矢師の真一郎は多香との関係に悩んでいた。決死の覚悟の妻問いは宙ぶらりん。浅草は六軒長屋に流れて二年経ち、ヒモで笛師の大介、胡弓弾きの鈴らとも関係が深まったが、先行きの見えぬ日々。そんななか、菓子屋の娘からなぜか矢の注文があり——。気ままに暮らす江戸っ子たちの粋と人情、共感必至の書下ろし。
そんな中で本書はおよそ1年5か月ぶりの新刊。読み始めは少し戸惑うも「神田職人縁」シリーズと「上絵師」シリーズの二つは内容が似ていて、間隔が開くと内容を思い出すのに少し手間取るが、こちらのシリースは毛色が少し変わっているのですぐ慣れる。とは言え、1編が90ページぐらいの中にあれこれの話が入り交じっているので要約はしにくい。
今回は「横恋慕」「白澤と八尾比丘尼」「翁の行方」「春の捕物」の4編。
「横恋慕」は内容紹介の菓子屋の娘からの矢の注文から始まり、題名の横恋慕に繋がる話だが、90ページほどの間に多くの人物が絡み合い、一体誰が誰に対して横恋慕をしているのか?という話。この騒動は関係者一同が集まって話し合うことで解決に向かう。
「白澤と八百比丘尼」だが、はじめに注釈を書く。「白澤」はハクタクと読み、顔に3つ、腹に3つの6つの目を持ち、邪気や悪病を払うという瑞獣である。一方の「八百比丘尼」は人魚の肉を食べて不老長寿になった女性で夫や知人と何度も死に別れたのちに出家して比丘尼となった。話は真一郎と多香がある夜、不思議な白い犬の様な物を見、翌日久兵衛からそれは白澤という瑞獣だと教わった上で白澤を探せと命令される。一方で大介の師匠である音正を殺したとされるのは雪という女(死んだはず)であるが、真一郎たちが白澤探しをしている間にその雪を見たとする知らせが入る。その雪は八百比丘尼たらんとした女でもあり、この二つの妖怪の正体は何かという話である。
「翁の行方」は真一郎と大輔は能面の「翁」にそっくりな老爺と知り合うが、その顔を見て子供が卒倒する騒ぎになる。実は老爺は関西の名を知られた能楽師でお忍びで江戸に来ている。その目的は鷹矢(多香の能面師としての名)という能面師と会って能面を頼みたいというもの。それとは別に卒倒した子供と関わった2人は老人の安楽死をさせている翁がいるらしいと判り、その正体を暴く。

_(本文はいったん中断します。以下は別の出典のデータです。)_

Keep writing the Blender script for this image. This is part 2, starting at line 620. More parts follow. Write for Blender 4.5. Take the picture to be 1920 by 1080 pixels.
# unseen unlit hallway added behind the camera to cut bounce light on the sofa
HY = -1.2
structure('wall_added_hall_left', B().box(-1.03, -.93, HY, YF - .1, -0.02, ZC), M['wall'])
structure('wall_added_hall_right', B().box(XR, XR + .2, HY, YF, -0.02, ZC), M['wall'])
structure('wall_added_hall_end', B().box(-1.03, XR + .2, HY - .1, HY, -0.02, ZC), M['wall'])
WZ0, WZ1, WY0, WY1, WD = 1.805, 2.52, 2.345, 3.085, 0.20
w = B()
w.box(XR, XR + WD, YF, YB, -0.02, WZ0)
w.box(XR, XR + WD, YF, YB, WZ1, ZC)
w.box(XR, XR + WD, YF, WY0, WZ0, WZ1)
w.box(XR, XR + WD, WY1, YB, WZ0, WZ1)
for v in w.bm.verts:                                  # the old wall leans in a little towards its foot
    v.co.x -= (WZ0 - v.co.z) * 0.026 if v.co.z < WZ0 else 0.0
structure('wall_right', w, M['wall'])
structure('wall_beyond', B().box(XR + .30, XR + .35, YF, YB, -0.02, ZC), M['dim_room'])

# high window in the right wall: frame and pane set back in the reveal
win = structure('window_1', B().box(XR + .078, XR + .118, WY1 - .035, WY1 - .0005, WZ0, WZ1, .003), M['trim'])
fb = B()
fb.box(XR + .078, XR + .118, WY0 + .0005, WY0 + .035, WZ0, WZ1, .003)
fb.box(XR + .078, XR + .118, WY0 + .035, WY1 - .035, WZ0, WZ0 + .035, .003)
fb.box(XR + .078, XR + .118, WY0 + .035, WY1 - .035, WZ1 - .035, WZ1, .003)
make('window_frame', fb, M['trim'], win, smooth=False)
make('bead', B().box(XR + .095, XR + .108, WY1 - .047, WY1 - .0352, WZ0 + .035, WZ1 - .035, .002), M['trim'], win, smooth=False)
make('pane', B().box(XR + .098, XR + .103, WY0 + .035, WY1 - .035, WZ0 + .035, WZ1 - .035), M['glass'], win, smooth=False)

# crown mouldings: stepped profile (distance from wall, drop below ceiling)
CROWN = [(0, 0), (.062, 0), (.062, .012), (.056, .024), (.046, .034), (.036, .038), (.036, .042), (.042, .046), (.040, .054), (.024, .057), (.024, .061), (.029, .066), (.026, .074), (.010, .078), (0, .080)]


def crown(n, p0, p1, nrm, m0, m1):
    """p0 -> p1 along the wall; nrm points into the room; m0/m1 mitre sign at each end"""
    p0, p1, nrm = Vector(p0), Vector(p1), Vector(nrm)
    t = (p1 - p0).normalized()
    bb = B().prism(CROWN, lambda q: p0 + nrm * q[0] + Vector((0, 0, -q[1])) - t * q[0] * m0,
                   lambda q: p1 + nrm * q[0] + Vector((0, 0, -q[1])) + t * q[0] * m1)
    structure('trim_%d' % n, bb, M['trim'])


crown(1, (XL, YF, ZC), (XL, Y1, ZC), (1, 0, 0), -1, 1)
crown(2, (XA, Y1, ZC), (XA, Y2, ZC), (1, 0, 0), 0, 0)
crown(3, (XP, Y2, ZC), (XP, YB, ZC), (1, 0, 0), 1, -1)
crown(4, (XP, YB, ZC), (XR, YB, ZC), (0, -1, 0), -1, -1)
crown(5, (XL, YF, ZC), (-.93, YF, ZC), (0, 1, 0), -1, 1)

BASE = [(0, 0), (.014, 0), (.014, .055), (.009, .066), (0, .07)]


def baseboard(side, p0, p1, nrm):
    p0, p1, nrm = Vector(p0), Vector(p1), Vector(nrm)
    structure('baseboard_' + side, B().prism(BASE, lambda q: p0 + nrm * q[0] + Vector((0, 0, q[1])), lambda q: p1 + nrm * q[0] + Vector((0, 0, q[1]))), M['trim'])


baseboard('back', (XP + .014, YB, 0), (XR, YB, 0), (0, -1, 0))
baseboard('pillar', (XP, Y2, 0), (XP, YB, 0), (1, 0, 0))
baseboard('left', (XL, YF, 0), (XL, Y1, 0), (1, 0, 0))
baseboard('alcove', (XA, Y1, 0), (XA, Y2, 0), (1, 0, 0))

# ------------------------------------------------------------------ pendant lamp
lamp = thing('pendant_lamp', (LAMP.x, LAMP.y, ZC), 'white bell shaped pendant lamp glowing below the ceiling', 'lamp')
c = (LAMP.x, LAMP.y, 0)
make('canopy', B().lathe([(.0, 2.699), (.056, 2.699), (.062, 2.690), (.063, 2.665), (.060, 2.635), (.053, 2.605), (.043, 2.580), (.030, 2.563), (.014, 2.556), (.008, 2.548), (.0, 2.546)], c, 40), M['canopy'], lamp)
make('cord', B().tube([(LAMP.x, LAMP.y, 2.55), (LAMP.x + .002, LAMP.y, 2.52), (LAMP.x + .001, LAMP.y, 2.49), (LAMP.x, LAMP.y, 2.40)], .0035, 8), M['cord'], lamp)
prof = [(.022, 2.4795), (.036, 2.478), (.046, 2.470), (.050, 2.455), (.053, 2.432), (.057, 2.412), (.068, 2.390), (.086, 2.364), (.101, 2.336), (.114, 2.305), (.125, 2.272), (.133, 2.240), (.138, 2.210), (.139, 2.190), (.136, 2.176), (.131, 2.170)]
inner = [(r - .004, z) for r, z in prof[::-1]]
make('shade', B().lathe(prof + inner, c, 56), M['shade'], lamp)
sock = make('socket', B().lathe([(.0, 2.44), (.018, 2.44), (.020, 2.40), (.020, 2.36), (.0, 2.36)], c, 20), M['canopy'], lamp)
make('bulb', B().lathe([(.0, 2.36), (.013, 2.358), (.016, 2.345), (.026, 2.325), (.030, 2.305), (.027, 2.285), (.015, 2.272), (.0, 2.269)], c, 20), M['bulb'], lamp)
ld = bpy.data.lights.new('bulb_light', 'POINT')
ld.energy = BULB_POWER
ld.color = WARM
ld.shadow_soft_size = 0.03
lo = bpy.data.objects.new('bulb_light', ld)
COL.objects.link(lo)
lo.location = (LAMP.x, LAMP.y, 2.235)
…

「春の捕物」は鈴の縁談から始まる。妻問いをしたのは最上屋という畳屋の壱助という男。鈴はそれを聞いて瞬時に断ってください、ということで壱助に望みはない。その鈴が仕事中に男に顔をのぞき込まれ驚いて気を失う。さて、その男は何者か?ということで話が進む。その男は幸之助と言う名を使っていると知れたが、実はそれは鈴の師匠であるお津江を殺した男では無いかという疑いが出てくる。すったもんだの末に幸之助は捕まり死罪となるが、その騒動の内に長屋の皆はこの長屋を出て居く気は無いと互いの気持ちを知ってまとまりが深くなる。
著者の知野みさきは複雑な話を短い作の中にうまく詰め込むので、要約をするのが難しい。最近流行りのチャットGPTに要約を任せたいと思う位だ。